══ Data lines

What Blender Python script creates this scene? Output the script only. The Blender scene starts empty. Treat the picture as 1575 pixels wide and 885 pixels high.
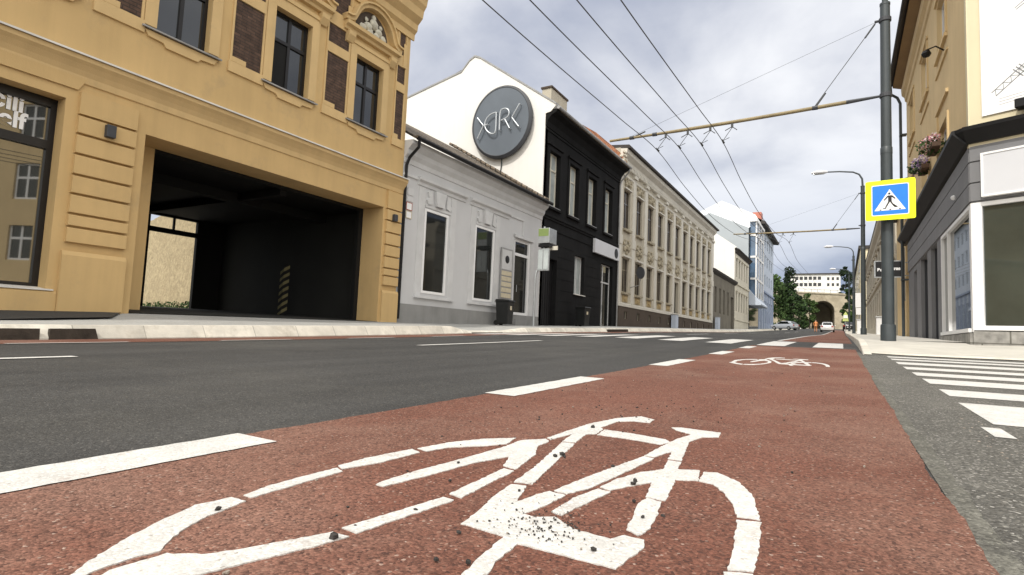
import bpy, bmesh, math, random
from mathutils import Vector, Matrix
random.seed(7)
S = bpy.context.scene
# ------------------------------------------------------------------ camera
cam = bpy.data.cameras.new('camera'); camo = bpy.data.objects.new('camera', cam)
S.collection.objects.link(camo); S.camera = camo
R_ = (0.86345, 0.50259, 0.04301); D_ = (-0.0033, 0.09089, -0.99586); F_ = (-0.50442, 0.85973, 0.08014)
camo.matrix_world = Matrix(((R_[0], -D_[0], -F_[0], 0), (R_[1], -D_[1], -F_[1], 0), (R_[2], -D_[2], -F_[2], .4), (0, 0, 0, 1)))
cam.sensor_width = 36; cam.lens = 36 * 870 / 1575; cam.clip_start = .05; cam.clip_end = 4000
cam.dof.use_dof = False
# ------------------------------------------------------------------ sun and sky
SUN_EL, SUN_AZ = math.radians(50), math.radians(184)      # azimuth clockwise from +Y
sd = Vector((math.sin(SUN_AZ) * math.cos(SUN_EL), math.cos(SUN_AZ) * math.cos(SUN_EL), math.sin(SUN_EL)))
sl = bpy.data.lights.new('sun', 'SUN'); sl.energy = 2.4; sl.angle = math.radians(1.2); sl.color = (1, .95, .87)
so = bpy.data.objects.new('sun', sl); S.collection.objects.link(so)
so.rotation_euler = sd.to_track_quat('Z', 'Y').to_euler()
W = bpy.data.worlds.new('World'); S.world = W; W.use_nodes = True
nt = W.node_tree; nt.nodes.clear()
def wn(t, **k):
    n = nt.nodes.new(t)
    for a, b in k.items(): setattr(n, a, b)
    return n
def wl(a, b): nt.links.new(a, b)
def wmath(op, a, b=None, c=None, clamp=False):
    n = wn('ShaderNodeMath', operation=op, use_clamp=clamp)
    for i, v in enumerate((a, b, c)):
        if v is None: continue
        if isinstance(v, (int, float)): n.inputs[i].default_value = v
        else: wl(v, n.inputs[i])
    return n.outputs[0]
def wmix(f, a, b):
    n = wn('ShaderNodeMix', data_type='RGBA')
    if isinstance(f, (int, float)): n.inputs[0].default_value = f
    else: wl(f, n.inputs[0])
    for i, v in ((6, a), (7, b)):
        if isinstance(v, tuple): n.inputs[i].default_value = (*v, 1)
        else: wl(v, n.inputs[i])
    return n.outputs[2]
def wramp(f, lo, hi):
    n = wn('ShaderNodeMapRange', interpolation_type='SMOOTHSTEP'); wl(f, n.inputs[0])
    n.inputs[1].default_value = lo; n.inputs[2].default_value = hi; return n.outputs[0]
sky = wn('ShaderNodeTexSky', sky_type='NISHITA', sun_disc=False)
sky.sun_elevation = SUN_EL; sky.sun_rotation = SUN_AZ
tc = wn('ShaderNodeTexCoord'); sep = wn('ShaderNodeSeparateXYZ'); wl(tc.outputs['Generated'], sep.inputs[0])
X, Y, Z = sep.outputs
den = wmath('ADD', wmath('MAXIMUM', Z, 0), .22)
cmb = wn('ShaderNodeCombineXYZ'); wl(wmath('DIVIDE', X, den), cmb.inputs[0]); wl(wmath('DIVIDE', Y, den), cmb.inputs[1])
def noise(scale, detail, rough=.55, off=(0, 0, 0), dist=0.):
    mp = wn('ShaderNodeMapping'); mp.inputs['Location'].default_value = off; wl(cmb.outputs[0], mp.inputs[0])
    n = wn('ShaderNodeTexNoise'); n.inputs['Scale'].default_value = scale; n.inputs['Detail'].default_value = detail
    n.inputs['Roughness'].default_value = rough; n.inputs['Distortion'].default_value = dist; wl(mp.outputs[0], n.inputs[0]); return n.outputs[0]
big = noise(.62, 3, .5, (3.1, .4, 0)); mid = noise(1.3, 6, .5, (8.3, 2.2, 0), .3); fine = noise(3.6, 6, .6, (1.7, 5.1, 0), .2)
dens = wmath('ADD', wmath('MULTIPLY', big, .55), wmath('ADD', wmath('MULTIPLY', mid, .38), wmath('MULTIPLY', fine, .07)))
light = wramp(dens, .375, .57)
col = wmix(light, (.33, .37, .48), (.90, .91, .935))
up = wramp(Z, .05, .40)                                   # the cloud deck is thinner and bluer near the horizon
col = wmix(up, wmix(light, (.23, .29, .42), (.54, .59, .69)), col)
# clouds scatter more light towards the sun, behind the camera
dp = wmath('ADD', wmath('ADD', wmath('MULTIPLY', X, .30), wmath('MULTIPLY', Y, -.70)), wmath('MULTIPLY', Z, .62))
col = wmix(wramp(dp, .1, .6), col, (.80, .775, .73))
glow = wmath('ADD', wmath('MULTIPLY', wramp(dp, .0, .9), 1.12), 1.0)
bg1 = wn('ShaderNodeBackground'); wl(sky.outputs[0], bg1.inputs[0]); bg1.inputs[1].default_value = .14
bg2 = wn('ShaderNodeBackground'); wl(col, bg2.inputs[0]); wl(glow, bg2.inputs[1])
mx = wn('ShaderNodeMixShader'); wl(wramp(noise(.8, 5, .5, (6.2, 9.1, 0)), .16, .36), mx.inputs[0])
wl(bg1.outputs[0], mx.inputs[1]); wl(bg2.outputs[0], mx.inputs[2])
wo = wn('ShaderNodeOutputWorld'); wl(mx.outputs[0], wo.inputs[0])
S.view_settings.view_transform = 'Standard'; S.view_settings.look = 'None'
S.view_settings.exposure = 0.22; S.view_settings.gamma = 1.0; S.view_settings.use_curve_mapping = False
S.render.engine = 'CYCLES'
S.cycles.max_bounces = 6; S.cycles.diffuse_bounces = 3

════

== Given problem ==
All of the data above should be quoted exactly, except for the pictures.

== Task answer ==
What Blender Python script creates this scene? Output the script only. The Blender scene starts empty. Treat the picture as 1575 pixels wide and 885 pixels high.
import bpy, bmesh, math, random
from mathutils import Vector, Matrix
random.seed(7)
S = bpy.context.scene
# ------------------------------------------------------------------ camera
cam = bpy.data.cameras.new('camera'); camo = bpy.data.objects.new('camera', cam)
S.collection.objects.link(camo); S.camera = camo
R_ = (0.86345, 0.50259, 0.04301); D_ = (-0.0033, 0.09089, -0.99586); F_ = (-0.50442, 0.85973, 0.08014)
camo.matrix_world = Matrix(((R_[0], -D_[0], -F_[0], 0), (R_[1], -D_[1], -F_[1], 0), (R_[2], -D_[2], -F_[2], .4), (0, 0, 0, 1)))
cam.sensor_width = 36; cam.lens = 36 * 870 / 1575; cam.clip_start = .05; cam.clip_end = 4000
cam.dof.use_dof = False
# ------------------------------------------------------------------ sun and sky
SUN_EL, SUN_AZ = math.radians(50), math.radians(184)      # azimuth clockwise from +Y
sd = Vector((math.sin(SUN_AZ) * math.cos(SUN_EL), math.cos(SUN_AZ) * math.cos(SUN_EL), math.sin(SUN_EL)))
sl = bpy.data.lights.new('sun', 'SUN'); sl.energy = 2.4; sl.angle = math.radians(1.2); sl.color = (1, .95, .87)
so = bpy.data.objects.new('sun', sl); S.collection.objects.link(so)
so.rotation_euler = sd.to_track_quat('Z', 'Y').to_euler()
W = bpy.data.worlds.new('World'); S.world = W; W.use_nodes = True
nt = W.node_tree; nt.nodes.clear()
def wn(t, **k):
    n = nt.nodes.new(t)
    for a, b in k.items(): setattr(n, a, b)
    return n
def wl(a, b): nt.links.new(a, b)
def wmath(op, a, b=None, c=None, clamp=False):
    n = wn('ShaderNodeMath', operation=op, use_clamp=clamp)
    for i, v in enumerate((a, b, c)):
        if v is None: continue
        if isinstance(v, (int, float)): n.inputs[i].default_value = v
        else: wl(v, n.inputs[i])
    return n.outputs[0]
def wmix(f, a, b):
    n = wn('ShaderNodeMix', data_type='RGBA')
    if isinstance(f, (int, float)): n.inputs[0].default_value = f
    else: wl(f, n.inputs[0])
    for i, v in ((6, a), (7, b)):
        if isinstance(v, tuple): n.inputs[i].default_value = (*v, 1)
        else: wl(v, n.inputs[i])
    return n.outputs[2]
def wramp(f, lo, hi):
    n = wn('ShaderNodeMapRange', interpolation_type='SMOOTHSTEP'); wl(f, n.inputs[0])
    n.inputs[1].default_value = lo; n.inputs[2].default_value = hi; return n.outputs[0]
sky = wn('ShaderNodeTexSky', sky_type='NISHITA', sun_disc=False)
sky.sun_elevation = SUN_EL; sky.sun_rotation = SUN_AZ
tc = wn('ShaderNodeTexCoord'); sep = wn('ShaderNodeSeparateXYZ'); wl(tc.outputs['Generated'], sep.inputs[0])
X, Y, Z = sep.outputs
den = wmath('ADD', wmath('MAXIMUM', Z, 0), .22)
cmb = wn('ShaderNodeCombineXYZ'); wl(wmath('DIVIDE', X, den), cmb.inputs[0]); wl(wmath('DIVIDE', Y, den), cmb.inputs[1])
def noise(scale, detail, rough=.55, off=(0, 0, 0), dist=0.):
    mp = wn('ShaderNodeMapping'); mp.inputs['Location'].default_value = off; wl(cmb.outputs[0], mp.inputs[0])
    n = wn('ShaderNodeTexNoise'); n.inputs['Scale'].default_value = scale; n.inputs['Detail'].default_value = detail
    n.inputs['Roughness'].default_value = rough; n.inputs['Distortion'].default_value = dist; wl(mp.outputs[0], n.inputs[0]); return n.outputs[0]
big = noise(.62, 3, .5, (3.1, .4, 0)); mid = noise(1.3, 6, .5, (8.3, 2.2, 0), .3); fine = noise(3.6, 6, .6, (1.7, 5.1, 0), .2)
dens = wmath('ADD', wmath('MULTIPLY', big, .55), wmath('ADD', wmath('MULTIPLY', mid, .38), wmath('MULTIPLY', fine, .07)))
light = wramp(dens, .375, .57)
col = wmix(light, (.33, .37, .48), (.90, .91, .935))
up = wramp(Z, .05, .40)                                   # the cloud deck is thinner and bluer near the horizon
col = wmix(up, wmix(light, (.23, .29, .42), (.54, .59, .69)), col)
# clouds scatter more light towards the sun, behind the camera
dp = wmath('ADD', wmath('ADD', wmath('MULTIPLY', X, .30), wmath('MULTIPLY', Y, -.70)), wmath('MULTIPLY', Z, .62))
col = wmix(wramp(dp, .1, .6), col, (.80, .775, .73))
glow = wmath('ADD', wmath('MULTIPLY', wramp(dp, .0, .9), 1.12), 1.0)
bg1 = wn('ShaderNodeBackground'); wl(sky.outputs[0], bg1.inputs[0]); bg1.inputs[1].default_value = .14
bg2 = wn('ShaderNodeBackground'); wl(col, bg2.inputs[0]); wl(glow, bg2.inputs[1])
mx = wn('ShaderNodeMixShader'); wl(wramp(noise(.8, 5, .5, (6.2, 9.1, 0)), .16, .36), mx.inputs[0])
wl(bg1.outputs[0], mx.inputs[1]); wl(bg2.outputs[0], mx.inputs[2])
wo = wn('ShaderNodeOutputWorld'); wl(mx.outputs[0], wo.inputs[0])
S.view_settings.view_transform = 'Standard'; S.view_settings.look = 'None'
S.view_settings.exposure = 0.22; S.view_settings.gamma = 1.0; S.view_settings.use_curve_mapping = False
S.render.engine = 'CYCLES'
S.cycles.max_bounces = 6; S.cycles.diffuse_bounces = 3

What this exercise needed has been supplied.